A few years ago, Markle and Harry’s endeavors would have probably held more weight. But describing the thesis of her personal romance as “love wins,” or discussing balancing motherhood and career, are markings of, as Davis
writes, a “millennial woman whose feminism was forged in the girlboss era.” We’ve long matured past talking about how companies don’t know how to market to women and whether or not love prevails. We get it. It’s no longer 2013.

To be fair, the blandness of Meghan’s content could very well stem from the very real trauma she experienced from the British tabloids. Every aspect of her life was skewered by that country’s uniquely racist and horrific gossip press. It’s vicious enough to make anyone, let alone a divorced Black American woman who married into the royal family, have suicidal thoughts, as Markle did. It certainly is perverse enough to make someone strongly consider what information they publicly share, knowing it will get twisted and used against them. So Markle’s sort of insipid feminist content makes a lot more sense when you consider it’s been filtered through the layers of protective barriers she was forced to build to literally keep herself alive.
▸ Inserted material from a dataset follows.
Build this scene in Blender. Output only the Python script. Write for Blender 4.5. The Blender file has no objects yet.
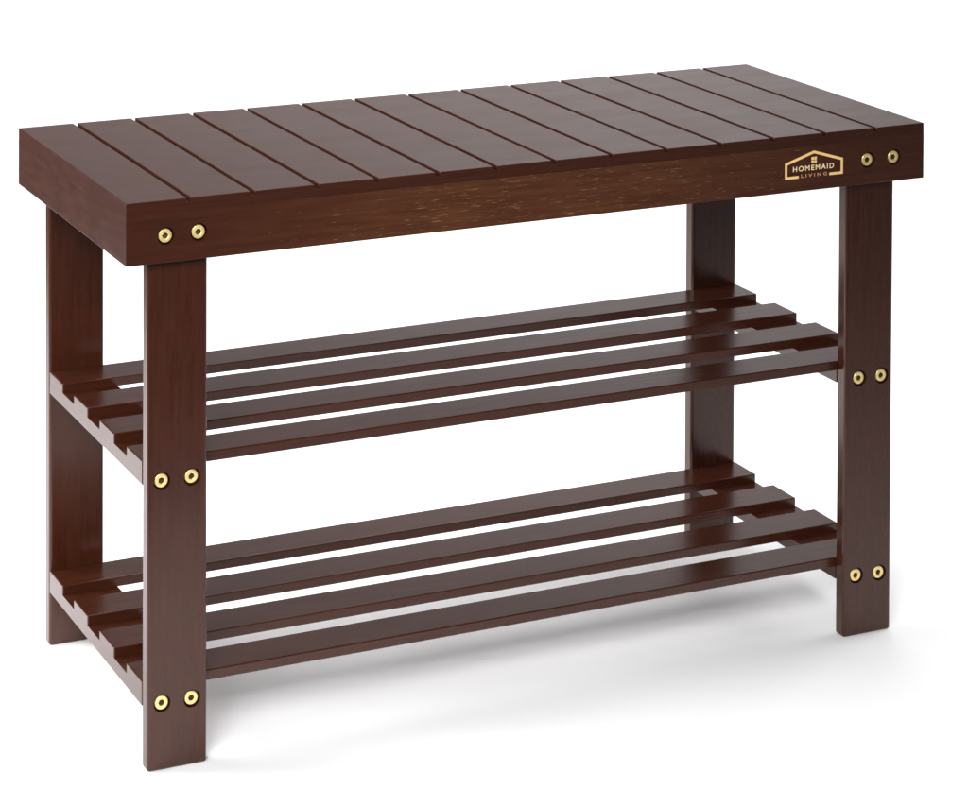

The dilemma then is how does she lower those barriers to allow any authentic side of herself to come out? Right now, this pivot to content making and storytelling has all of the oomph distilled out of it, so much so that the public simply isn’t satiated by it. I don’t think she has to reveal all of her messy family drama or trash talk her in-laws in order to tell a more authentic version of her story, but what she’s putting out right now isn’t cutting it. Maybe the answer is taking some time before performing a public version of herself again. Maybe that’s actually what’s happening behind all the reported production delays. But the subpar and stale feminist content is only adding empty air where her tiara once lay.

Correction: A previous version of this story stated that Meghan Markle was the former Duchess of Sussex. Markle stepped down as a senior member of the British royal family in 2020 but still retains her title.